Non sono bastati due milioni di pagine di atti processuali, otto processi, sette commissioni parlamentari a far luce sull’ennesimo enigma di questo Paese, una vita sacrificata non si sa bene per quale alto o meschino principio di Stato. Un autentico statista con la visione di una politica condivisa e partecipata, che proprio in questo giorno della memoria di un massacro prima e di un’esecuzione dopo, dovrebbe consigliare a ciascun responsabile delle forze presenti in Parlamento di guardare per un attimo all’esponente che del suo impegno fece servizio fino all’estremo sacrificio, sapendo di essere in pericolo ma continuando sulla strada dell’interesse del Paese, principio che neanche sfiora la mediocre classe politica del nostro tempo.

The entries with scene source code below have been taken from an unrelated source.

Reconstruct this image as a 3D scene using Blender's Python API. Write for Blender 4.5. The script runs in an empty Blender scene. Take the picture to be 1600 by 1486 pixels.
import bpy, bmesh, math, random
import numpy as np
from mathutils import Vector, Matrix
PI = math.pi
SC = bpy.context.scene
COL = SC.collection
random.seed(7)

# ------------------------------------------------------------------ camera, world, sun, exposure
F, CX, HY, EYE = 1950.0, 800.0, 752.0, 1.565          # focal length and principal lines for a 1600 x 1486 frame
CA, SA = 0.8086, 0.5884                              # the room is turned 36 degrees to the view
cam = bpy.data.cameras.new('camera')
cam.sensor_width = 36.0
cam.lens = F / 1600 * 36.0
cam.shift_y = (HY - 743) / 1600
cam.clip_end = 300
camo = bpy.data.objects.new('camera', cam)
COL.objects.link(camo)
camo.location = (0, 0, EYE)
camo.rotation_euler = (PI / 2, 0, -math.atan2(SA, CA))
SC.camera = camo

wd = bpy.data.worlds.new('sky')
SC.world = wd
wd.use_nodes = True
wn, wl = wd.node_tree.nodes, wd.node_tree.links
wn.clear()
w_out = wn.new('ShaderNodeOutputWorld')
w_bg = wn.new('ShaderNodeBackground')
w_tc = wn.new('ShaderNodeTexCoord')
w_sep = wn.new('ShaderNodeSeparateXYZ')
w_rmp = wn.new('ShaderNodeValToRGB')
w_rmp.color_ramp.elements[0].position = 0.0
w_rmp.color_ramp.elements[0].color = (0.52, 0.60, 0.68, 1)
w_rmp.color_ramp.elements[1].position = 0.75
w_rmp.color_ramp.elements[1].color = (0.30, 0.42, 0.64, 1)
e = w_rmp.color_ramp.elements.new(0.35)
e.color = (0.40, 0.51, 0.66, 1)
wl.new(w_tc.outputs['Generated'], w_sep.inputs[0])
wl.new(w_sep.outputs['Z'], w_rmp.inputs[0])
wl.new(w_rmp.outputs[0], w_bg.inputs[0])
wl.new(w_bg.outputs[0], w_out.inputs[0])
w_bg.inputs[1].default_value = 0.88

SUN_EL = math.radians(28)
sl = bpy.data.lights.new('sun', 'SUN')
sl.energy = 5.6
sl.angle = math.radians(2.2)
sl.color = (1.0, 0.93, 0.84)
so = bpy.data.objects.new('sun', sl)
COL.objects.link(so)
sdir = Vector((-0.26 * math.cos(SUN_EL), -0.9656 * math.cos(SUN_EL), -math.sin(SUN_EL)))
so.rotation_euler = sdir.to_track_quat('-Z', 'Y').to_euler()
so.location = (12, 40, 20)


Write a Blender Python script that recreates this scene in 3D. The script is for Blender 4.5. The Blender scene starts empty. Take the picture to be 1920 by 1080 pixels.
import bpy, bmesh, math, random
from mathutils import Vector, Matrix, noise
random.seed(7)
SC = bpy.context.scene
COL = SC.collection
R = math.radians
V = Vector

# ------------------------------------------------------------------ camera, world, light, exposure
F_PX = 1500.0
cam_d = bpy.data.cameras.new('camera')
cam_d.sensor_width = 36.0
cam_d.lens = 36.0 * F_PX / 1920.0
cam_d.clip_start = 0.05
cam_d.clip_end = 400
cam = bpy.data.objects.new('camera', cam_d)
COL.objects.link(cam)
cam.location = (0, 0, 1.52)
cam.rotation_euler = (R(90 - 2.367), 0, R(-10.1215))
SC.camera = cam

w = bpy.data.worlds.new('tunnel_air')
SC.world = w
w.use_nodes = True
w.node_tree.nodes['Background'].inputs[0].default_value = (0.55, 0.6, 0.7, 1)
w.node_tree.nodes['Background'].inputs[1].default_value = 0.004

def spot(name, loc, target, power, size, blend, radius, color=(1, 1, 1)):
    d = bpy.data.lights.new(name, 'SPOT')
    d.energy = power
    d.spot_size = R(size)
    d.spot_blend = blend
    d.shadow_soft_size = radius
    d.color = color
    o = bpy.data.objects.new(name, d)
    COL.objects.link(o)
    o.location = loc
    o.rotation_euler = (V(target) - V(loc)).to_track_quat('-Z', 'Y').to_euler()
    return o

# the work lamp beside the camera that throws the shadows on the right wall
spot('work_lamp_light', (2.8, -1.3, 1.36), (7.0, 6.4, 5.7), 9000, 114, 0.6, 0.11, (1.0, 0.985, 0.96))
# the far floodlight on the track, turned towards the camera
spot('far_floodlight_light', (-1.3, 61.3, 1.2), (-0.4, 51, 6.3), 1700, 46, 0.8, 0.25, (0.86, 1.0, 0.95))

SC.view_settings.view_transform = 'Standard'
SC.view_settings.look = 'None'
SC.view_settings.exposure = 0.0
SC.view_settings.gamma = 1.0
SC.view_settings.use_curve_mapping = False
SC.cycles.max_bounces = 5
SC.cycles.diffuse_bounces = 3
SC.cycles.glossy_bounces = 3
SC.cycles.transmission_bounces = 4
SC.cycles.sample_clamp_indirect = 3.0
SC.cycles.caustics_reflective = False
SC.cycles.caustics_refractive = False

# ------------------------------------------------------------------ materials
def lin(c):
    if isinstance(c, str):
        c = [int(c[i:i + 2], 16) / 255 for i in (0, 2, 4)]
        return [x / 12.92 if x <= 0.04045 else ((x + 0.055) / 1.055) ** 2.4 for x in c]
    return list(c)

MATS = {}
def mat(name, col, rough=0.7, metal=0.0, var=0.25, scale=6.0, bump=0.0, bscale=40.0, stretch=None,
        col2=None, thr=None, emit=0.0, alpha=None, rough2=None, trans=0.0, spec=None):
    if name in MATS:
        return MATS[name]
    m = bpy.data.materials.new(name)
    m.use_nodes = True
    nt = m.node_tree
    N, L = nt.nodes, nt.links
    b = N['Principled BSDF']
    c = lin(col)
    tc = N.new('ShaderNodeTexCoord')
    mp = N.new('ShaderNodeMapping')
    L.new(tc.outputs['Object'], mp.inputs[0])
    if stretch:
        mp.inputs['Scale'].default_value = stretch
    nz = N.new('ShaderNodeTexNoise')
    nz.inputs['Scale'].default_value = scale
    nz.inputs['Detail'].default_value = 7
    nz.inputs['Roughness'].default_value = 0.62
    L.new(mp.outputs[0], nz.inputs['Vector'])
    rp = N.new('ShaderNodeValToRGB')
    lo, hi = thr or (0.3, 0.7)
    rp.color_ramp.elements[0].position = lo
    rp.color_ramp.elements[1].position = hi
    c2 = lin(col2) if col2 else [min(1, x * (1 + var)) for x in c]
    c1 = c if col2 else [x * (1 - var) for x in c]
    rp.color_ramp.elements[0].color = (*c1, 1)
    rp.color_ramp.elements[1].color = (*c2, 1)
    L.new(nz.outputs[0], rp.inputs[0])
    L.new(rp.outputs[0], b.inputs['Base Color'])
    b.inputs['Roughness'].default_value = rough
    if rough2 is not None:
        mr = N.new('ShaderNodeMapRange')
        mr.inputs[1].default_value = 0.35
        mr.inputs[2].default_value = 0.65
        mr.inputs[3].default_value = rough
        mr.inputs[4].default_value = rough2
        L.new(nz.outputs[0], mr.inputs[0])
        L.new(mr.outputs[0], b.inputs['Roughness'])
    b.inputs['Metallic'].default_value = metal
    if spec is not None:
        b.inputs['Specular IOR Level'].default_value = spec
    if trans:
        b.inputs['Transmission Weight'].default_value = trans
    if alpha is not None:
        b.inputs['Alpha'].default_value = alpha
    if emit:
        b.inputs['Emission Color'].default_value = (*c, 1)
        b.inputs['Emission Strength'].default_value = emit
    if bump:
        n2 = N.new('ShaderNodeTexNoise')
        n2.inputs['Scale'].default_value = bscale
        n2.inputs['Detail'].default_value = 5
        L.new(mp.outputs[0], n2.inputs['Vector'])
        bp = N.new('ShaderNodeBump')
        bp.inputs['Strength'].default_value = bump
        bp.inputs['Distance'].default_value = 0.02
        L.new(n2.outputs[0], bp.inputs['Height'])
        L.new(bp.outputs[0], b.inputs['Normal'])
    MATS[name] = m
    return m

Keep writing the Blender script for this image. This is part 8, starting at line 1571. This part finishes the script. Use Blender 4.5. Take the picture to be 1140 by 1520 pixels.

Lettera di Aldo Moro alla moglie:
Mia dolcissima Noretta,
dopo un momento di esilissimo ottimismo, dovuto forse ad un mio equivoco circa quello che mi si veniva dicendo, siamo ormai, credo, al momento conclusivo. Non mi pare il caso di discutere della cosa in sé e dell’incredulità di una sanzione che cade sulla mia mitezza e sulla mia moderazione. Certo, ho sbagliato, a fin di bene, nel definire l’indirizzo della mia vita. Ma ormai non si può cambiare. Resta solo di riconoscere che tu avevi ragione. Si può solo dire che forse saremmo stati in altro modo puniti, noi e i nostri piccoli. Vorrei restasse ben chiara la piena responsabilità della DC con il suo assurdo e incredibile comportamento. Esso, va detto con fermezza, così come si deve rifiutare eventuale medaglia che si suole dare in questo caso. È poi vero che moltissimi amici (ma non ne so i nomi), o ingannati dall’idea che il parlare mi danneggiasse o preoccupati dalle loro personali posizioni, non si sono mossi come avrebbero dovuto. Cento sole firme raccolte avrebbero costretto a trattare. E questo è tutto per il passato. Per il futuro c’è in questo momento una tenerezza infinita per voi, il ricordo di tutti e di ciascuno, un amore grande, grande, carico di ricordi apparentemente insignificanti e in realtà preziosi. Uniti nel mio ricordo vivete insieme. Mi parrà di essere tra voi. Per carità, vivete in un’unica casa, anche Emma se è possibile, e fate ricorso ai buoni e cari amici, che ringrazierai tanto, per le vostre esigenze. Bacia e carezza per me tutti, volto per volto, occhi per occhi, capelli per capelli. A ciascuno una mia immensa tenerezza che passa per le tue mani. Sii forte, mia dolcissima, in questa prova assurda e incomprensibile. Sono le vie del Signore. Ricordami a tutti i parenti ed amici con immenso affetto ed a te e tutti un caldissimo abbraccio pegno di un amore eterno. Vorrei capire, con i miei piccoli occhi mortali, come ci si vedrà dopo. Se ci fosse luce, sarebbe bellissimo. Amore mio, sentimi sempre con te e tienimi stretto. Bacia e carezza Fida, Demi, Luca (tanto, tanto Luca), Anna, Mario, il piccolo non nato, Agnese, Giovanni. Sono tanto grato per quello che hanno fatto. Tutto è inutile, quando non si vuole aprire la porta. Il Papa ha fatto pochino: forse ne avrà scrupolo.